Ao encerrar o primeiro ponto disse eu que aquilo nos abria um leque. Um dos grandes problemas hoje é a forma. Em alguns momentos, ela é sobreposta ao conteúdo. O ritmo fala mais alto que a letra. Qual é a forma correta?

Voltemos ao que citei na ocasião: A música não é um apêndice ou um componente da proclamação. Ela também proclama e isso deve ser levado em conta, no tocante ao conteúdo e à escolha dos hinos. A Igreja não apenas prega para o mundo, ela também canta para o mundo. É preciso distinguir bem entre o que nos comunica e o que comunica ao mundo. Creio que acontece com os músicos batistas o mesmo que acontece com os pregadores saídos de seminários. Saímos com uma fraseologia, com um tecnicismo que pode ser bom ou desastroso, com uma determinada visão até mesmo elitista.

“O processo soteriológico tem sua gênese concretizatória no drama do Calvário” significa isso: o plano de salvação culminou na cruz. Vou mexer em vespeiros, mas vamos lá. Conto com sua misericórdia. Para nosso povão, o que significa boa parte da música sacra clássica? Podem até achar interessante, mas quanto comunicará? Contava um professor de Homilética de um pregador enfiado num terno preto, com colete e tudo, Bíblia na mão, pregando numa favela do Rio: “Ó vós que passais e me ouvis a prédica”. E dizia o professor: “Vós, coisa nenhuma. Meia dúzia de gatos pingados, de sandália de dedo, bermuda e sem camisa. É tu, você, ô cara”. Descontado o aspecto cômico, há verdade aí.

Passei por algo semelhante quando pastoreava no interior de S. Paulo. Num culto em Jaú, na Fazenda Barro Vermelho, dos Almeida Prado, não pude pregar. Inflamação das amígdalas. Minha esposa contou história para os ouvintes, com flanelógrafo e figuras. Acabado o culto, disse-me um dos bóia-frias: “Pastor, num prega mais pra nós, não. Quando o senhor fala nós num entende nada. Quando sua muié fala, nós entende tudo. Deixa ela pregar”. Era o meu tecniquês teológico o grande obstáculo. E eu pensava que estava abafando.
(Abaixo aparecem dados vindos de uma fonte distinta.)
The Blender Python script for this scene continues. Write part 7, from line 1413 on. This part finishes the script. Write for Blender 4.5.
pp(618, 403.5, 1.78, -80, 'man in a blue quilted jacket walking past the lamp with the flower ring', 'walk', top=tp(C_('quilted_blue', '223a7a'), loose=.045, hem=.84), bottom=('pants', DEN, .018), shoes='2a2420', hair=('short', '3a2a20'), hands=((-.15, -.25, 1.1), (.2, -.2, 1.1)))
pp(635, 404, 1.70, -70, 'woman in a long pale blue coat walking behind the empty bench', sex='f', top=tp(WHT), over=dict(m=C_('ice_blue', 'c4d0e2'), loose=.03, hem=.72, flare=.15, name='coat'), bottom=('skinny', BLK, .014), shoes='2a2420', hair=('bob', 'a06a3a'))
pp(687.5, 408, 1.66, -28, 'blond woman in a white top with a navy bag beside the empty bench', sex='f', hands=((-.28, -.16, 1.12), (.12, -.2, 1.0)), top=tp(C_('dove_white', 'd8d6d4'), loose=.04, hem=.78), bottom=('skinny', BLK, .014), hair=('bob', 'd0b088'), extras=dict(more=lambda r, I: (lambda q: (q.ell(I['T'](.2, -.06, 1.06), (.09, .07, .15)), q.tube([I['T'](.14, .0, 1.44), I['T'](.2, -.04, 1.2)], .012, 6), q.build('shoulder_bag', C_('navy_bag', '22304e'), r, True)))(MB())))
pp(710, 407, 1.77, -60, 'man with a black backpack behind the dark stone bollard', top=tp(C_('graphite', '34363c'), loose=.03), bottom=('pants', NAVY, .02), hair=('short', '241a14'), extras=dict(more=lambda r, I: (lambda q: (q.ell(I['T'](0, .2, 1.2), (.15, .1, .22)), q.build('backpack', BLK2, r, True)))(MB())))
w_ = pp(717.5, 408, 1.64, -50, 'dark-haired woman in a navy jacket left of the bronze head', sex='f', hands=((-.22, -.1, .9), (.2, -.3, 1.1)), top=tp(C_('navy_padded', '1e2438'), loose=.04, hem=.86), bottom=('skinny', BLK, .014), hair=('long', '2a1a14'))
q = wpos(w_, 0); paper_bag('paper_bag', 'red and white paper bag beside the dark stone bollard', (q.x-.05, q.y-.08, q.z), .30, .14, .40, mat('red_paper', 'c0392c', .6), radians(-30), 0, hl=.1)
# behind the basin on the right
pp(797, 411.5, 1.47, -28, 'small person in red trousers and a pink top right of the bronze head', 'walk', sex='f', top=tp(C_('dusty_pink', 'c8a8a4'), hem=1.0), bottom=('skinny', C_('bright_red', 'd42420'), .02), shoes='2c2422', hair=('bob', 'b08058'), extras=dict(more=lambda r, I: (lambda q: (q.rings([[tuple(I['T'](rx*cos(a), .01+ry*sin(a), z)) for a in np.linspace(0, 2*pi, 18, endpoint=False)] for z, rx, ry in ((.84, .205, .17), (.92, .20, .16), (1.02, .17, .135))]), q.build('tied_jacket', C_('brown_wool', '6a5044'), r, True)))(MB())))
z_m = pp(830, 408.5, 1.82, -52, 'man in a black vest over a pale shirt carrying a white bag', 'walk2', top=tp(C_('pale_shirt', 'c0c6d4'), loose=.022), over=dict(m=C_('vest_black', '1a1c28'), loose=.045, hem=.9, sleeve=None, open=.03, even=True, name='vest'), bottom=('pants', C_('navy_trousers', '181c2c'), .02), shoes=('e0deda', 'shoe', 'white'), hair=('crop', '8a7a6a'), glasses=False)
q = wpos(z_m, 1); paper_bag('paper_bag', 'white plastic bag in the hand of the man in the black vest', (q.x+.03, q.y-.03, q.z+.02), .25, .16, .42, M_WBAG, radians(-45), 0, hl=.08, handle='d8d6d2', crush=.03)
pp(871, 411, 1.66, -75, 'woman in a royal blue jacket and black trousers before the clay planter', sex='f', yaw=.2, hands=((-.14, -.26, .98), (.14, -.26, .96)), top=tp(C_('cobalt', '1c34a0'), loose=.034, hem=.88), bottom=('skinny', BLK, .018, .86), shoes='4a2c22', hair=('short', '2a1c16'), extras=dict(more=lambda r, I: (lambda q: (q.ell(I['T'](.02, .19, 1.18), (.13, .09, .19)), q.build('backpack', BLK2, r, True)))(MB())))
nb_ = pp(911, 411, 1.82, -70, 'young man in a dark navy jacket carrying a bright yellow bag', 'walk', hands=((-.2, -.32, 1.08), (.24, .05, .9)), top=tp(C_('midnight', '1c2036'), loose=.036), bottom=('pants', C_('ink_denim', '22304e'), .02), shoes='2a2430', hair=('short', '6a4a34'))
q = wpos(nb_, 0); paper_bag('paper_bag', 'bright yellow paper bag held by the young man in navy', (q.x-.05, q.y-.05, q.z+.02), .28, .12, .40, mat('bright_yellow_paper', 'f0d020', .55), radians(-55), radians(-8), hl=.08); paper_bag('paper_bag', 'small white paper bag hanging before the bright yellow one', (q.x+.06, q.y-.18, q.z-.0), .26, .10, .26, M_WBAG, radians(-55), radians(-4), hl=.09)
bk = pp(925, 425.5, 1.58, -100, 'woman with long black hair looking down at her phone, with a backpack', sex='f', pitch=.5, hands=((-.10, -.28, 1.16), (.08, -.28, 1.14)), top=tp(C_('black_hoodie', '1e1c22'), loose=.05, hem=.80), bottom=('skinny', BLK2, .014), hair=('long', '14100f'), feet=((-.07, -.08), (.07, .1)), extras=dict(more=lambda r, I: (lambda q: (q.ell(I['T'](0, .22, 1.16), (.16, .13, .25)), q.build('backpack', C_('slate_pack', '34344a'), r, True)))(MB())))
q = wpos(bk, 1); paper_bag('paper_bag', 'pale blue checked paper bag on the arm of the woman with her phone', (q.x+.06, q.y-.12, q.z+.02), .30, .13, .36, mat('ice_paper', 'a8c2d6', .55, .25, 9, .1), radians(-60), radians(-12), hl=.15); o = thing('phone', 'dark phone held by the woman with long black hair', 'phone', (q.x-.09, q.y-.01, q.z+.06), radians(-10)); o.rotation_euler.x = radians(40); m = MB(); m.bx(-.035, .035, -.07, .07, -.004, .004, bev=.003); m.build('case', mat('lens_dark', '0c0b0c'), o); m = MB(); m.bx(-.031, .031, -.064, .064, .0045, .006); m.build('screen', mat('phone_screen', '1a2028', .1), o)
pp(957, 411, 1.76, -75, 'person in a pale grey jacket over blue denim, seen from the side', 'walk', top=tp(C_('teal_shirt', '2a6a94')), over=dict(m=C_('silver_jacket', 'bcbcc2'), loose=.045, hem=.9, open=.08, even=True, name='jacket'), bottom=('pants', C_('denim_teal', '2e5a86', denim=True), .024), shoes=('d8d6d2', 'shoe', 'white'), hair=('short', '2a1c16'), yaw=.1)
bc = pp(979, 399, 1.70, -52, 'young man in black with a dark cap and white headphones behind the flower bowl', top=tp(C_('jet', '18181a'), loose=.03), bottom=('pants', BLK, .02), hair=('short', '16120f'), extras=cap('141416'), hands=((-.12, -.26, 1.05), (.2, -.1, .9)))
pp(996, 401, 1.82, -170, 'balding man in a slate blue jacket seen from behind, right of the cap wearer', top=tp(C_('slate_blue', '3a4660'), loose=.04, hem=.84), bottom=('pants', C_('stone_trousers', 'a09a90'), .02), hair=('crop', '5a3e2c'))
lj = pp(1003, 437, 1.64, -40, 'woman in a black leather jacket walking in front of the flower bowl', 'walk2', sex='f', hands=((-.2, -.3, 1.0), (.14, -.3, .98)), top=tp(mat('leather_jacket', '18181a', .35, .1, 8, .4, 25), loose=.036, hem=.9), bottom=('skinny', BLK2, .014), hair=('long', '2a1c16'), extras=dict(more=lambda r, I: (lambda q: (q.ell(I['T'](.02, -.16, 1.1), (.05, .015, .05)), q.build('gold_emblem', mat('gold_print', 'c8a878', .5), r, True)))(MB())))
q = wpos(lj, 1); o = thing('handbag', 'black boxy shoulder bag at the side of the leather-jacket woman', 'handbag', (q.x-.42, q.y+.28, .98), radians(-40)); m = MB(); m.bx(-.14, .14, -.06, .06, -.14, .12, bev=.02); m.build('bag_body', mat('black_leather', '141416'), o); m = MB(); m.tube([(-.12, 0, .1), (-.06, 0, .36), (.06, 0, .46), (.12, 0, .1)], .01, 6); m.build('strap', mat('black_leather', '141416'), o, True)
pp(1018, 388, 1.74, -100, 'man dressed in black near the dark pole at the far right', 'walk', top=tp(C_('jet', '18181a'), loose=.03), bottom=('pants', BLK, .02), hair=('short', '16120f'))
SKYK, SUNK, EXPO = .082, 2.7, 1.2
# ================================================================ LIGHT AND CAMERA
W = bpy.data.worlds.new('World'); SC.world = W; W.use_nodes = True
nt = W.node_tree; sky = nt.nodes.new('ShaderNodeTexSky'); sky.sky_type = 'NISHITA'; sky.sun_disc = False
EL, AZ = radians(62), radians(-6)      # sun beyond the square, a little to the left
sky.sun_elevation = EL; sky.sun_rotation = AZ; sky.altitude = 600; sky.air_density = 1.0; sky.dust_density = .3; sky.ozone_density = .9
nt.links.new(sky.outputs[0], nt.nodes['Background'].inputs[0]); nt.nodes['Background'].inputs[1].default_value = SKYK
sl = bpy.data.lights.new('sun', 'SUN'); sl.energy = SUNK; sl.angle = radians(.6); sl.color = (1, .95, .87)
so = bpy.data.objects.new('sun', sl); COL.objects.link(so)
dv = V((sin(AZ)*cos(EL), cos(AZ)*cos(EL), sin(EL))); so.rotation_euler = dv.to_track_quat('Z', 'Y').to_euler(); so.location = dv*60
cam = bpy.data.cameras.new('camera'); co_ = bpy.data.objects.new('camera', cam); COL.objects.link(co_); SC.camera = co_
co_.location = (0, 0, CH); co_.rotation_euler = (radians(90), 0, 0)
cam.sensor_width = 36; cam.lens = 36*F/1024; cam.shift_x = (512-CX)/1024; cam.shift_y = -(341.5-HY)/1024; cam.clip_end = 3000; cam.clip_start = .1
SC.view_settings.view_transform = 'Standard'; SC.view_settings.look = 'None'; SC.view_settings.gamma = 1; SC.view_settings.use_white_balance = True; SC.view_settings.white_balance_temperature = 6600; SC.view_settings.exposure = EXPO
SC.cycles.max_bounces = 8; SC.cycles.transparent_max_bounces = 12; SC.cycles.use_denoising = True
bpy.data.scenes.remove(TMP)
O que o mundo a quem estamos proclamando, canta? Conheço igrejas indígenas. Não sei quanto o “Dai Louvor”, de Mendelsohn, significará para elas. Talvez pouco. Mas sei que músicas no seu alcance cultural significará muito. E se alguém pensa que isso significa tambores, tantãs, barulho infernal, danças, está equivocado. O ritmo, das igrejas que conheço, é até lento. Mas comunica-lhes porque é na sua cultura. A mim, enfada. A eles, fala muito.

Não vou ensinar missa ao vigário, mas os irmãos sabem muito bem que boa parcela de nossas músicas sacras foi importada de outra cultura e aqui sacralizada por seu casamento com uma letra evangélica. Para nós, acostumados com o cenário evangélico, há muita comunicação. Para outros, não. Um padre, que se convertera ao evangelho em Brasília, conversando comigo uma vez disse: “É impressionante como os hinos evangélicos refletem a cultura musical americana. Se fechar os olhos e ignorar a letra, posso pensar que estou no Meio-Oeste norte-americano”. Se há uma coisa pela qual me bato é pela teologia tupiniquim, pela eclesiologia tupiniquim, pela música tupiniquim. Dirá alguém que a teologia, por ser bíblica, é uma só, universal. A declaração não reflete a realidade e não penetra na profundidade das coisas. Temos livros sobre aconselhamento pastoral, sobre ética e sobre eclesiologia que mostram um enorme desconhecimento do que seja nossa realidade. Nossa própria formação teológica, nossa estrutura de seminários, é de países ricos e não de país pobre. Sou favor de uma ampla tupiniquinização batista, sem xenofobia, mas tupiniquinização, sim.

Devemos proclamar em nossa cultura, em nosso contexto, em nossa linguagem, em nossa musicalidade, tendo discernimento espiritual (temos o Espírito Santo) sobre o que fazer e o que não fazer.

À guisa de conclusão

Cada vez que relia esta palestra, mais a sentia incompleta. Fiquei um pouco aflito porque notava que falta algo para dizer. Mas consegui me entender (tarefa um pouco difícil). Receei-me de dizer aquilo que os irmãos já sabem e sabem melhor do que eu, na sua área. E estou falando de matéria atinente à sua área. Precisava apenas acrescentar minha ótica, a ótica pastoral. Depois de reler mais de uma vez, achei que tinha dito o que deveria ter dito. A questão, a partir daqui, é ajuntar a sua bagagem cultural na área de música com minhas reflexões pastorais. Somando as duas partes, pensar um pouco e verificar como a música pode ser mais bem empregada na proclamação. Aí creio que chegaremos a algum ponto.